In Nanjappan (supra), this Court opined:
-
"Therefore, while setting aside the judgment of the High court we direct in
terms of what has been stated in Baljit Kaur's case (supra) that the insurer shall pay the quantum
of compensation fixed by the Tribunal, about which there was no dispute raised,
to the respondents-claimants within three months from today. The for the
purpose of recovering the same from the insured, the insurer shall not be
required to file a suit. It may initiate a proceeding before the concerned
Executing Court as if the dispute between the
insurer and the owner was the subject matter of determination before the
Tribunal and the issue is decided against the owner and in favour
of the insurer. Before release of the amount to the insured, owner of the
vehicle shall be issued a notice and he shall be required to furnish security
for the entire amount which the insurer will pay to the claimants. The
offending vehicle shall be attached, as a part of the security.
If
necessity arises the Executing Court shall take assistance of the
concerned Regional Transport authority. The Executing Court shall pass appropriate orders in
accordance with law as to the manner in which the insured, owner of the vehicle
shall make payment to the insurer.

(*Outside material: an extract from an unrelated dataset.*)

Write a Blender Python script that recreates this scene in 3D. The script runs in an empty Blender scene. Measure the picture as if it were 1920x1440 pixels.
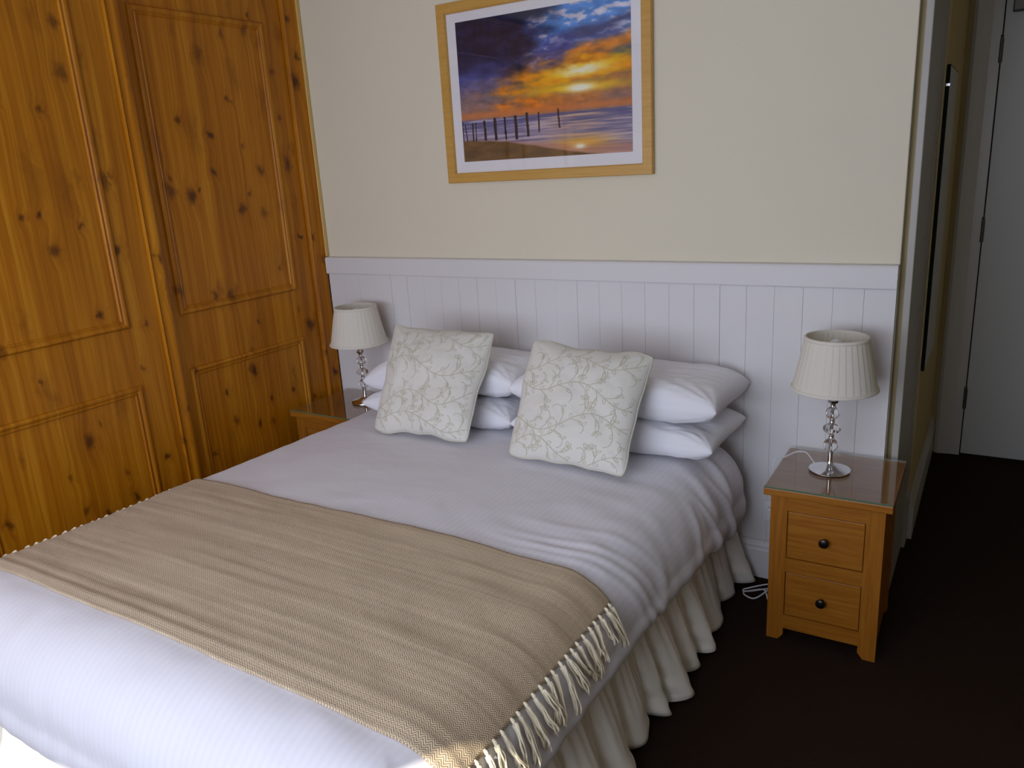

In case there is any default it shall be
open to the Executing Court to direct realization by disposal
of the securities to be furnished or from any other property or properties of
the owner of the vehicle, the insured.
The appeal
is disposed of in the aforesaid terms, with no order as to costs."
Although, thus, we are of the opinion that the Appellant was not liable to pay
the claimed amount as the driver was not possessing a valid licence
and the High Court was in error in holding otherwise, we decline to interfere
with the impugned award, in the peculiar facts and circumstances of the case,
in exercise of our jurisdiction under Article 136 of the Constitution of India
but we direct that the Appellant may recover the amount from the owner in the
same manner as was directed in Nanjappan (supra).
For
the reasons aforementioned, we decline to interfere with the impugned judgment.
The appeal is dismissed accordingly.